As Emre Kurttepeli, a board member of the Turkish Venture Capital Industry Council and TOBB’s Young Entrepreneurs Council, has said, “This delegation sets a benchmark for events on entrepreneurship in Turkey.” The EDEL served as a platform to bring together budding entrepreneurs, seasoned Turkish entrepreneurs and investors, and American investors. The different players within the ecosystem were not just introduced to one another, but also to other players within their respective fields.

Support by universities

The centerpiece of the EDEL was the business plan competition, the “Showcase of Turkey’s Best-of-the-Best Entrepreneurs.” The competition’s semifinalists were chosen from almost 200 nominations submitted by more than 30 organizations, including Endeavor, the Massachusetts Institute of Technology (MIT) Enterprise Forum, Middle East Technical University (ODTÜ), Bilkent University, and Özyeğin University. The startups competed along two tracks: early stage and growth-stage.
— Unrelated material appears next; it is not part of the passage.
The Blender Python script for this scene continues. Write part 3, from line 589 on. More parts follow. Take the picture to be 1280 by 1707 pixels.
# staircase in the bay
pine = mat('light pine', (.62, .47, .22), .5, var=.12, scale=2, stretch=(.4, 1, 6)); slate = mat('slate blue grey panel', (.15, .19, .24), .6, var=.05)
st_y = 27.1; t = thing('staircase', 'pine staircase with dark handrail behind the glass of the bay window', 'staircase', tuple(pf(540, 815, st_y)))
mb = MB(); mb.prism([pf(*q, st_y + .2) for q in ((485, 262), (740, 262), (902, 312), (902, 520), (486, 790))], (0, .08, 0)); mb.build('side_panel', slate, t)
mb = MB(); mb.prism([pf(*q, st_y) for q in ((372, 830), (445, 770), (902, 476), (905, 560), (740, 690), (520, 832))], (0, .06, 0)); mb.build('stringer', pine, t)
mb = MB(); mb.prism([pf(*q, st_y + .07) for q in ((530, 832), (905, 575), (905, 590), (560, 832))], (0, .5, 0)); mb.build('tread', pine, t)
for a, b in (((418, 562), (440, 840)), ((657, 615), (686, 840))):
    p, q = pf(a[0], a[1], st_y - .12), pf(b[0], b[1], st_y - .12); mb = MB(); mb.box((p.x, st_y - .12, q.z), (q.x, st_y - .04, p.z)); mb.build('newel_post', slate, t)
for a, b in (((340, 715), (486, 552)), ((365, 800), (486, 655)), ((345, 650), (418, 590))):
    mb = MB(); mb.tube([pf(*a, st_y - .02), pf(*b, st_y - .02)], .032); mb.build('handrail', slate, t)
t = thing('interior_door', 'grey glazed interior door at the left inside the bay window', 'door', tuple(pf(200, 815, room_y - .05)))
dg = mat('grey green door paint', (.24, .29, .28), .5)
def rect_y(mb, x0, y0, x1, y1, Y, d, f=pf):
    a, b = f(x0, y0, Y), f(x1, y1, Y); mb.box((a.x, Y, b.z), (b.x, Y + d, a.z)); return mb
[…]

“Two years ago, we would have had only clone companies and e-commerce companies. For the first time, we saw entries from a great variety of industries,” said Sina Afra, vice president of TOBB Venture Capital, emphasizing the increasing awareness among entrepreneurs that EDEL enocuraged.

Saad Khan, a partner in CMEA Capital, has emphasized the advanced technical skills Turkish entrepreneurs have to offer. “I think the local technical talent stands up to any of their colleagues at MIT, Stanford or Carnegie Mellon. It’s absolutely cutting edge… That was very surprising, and was not what I expected at all.”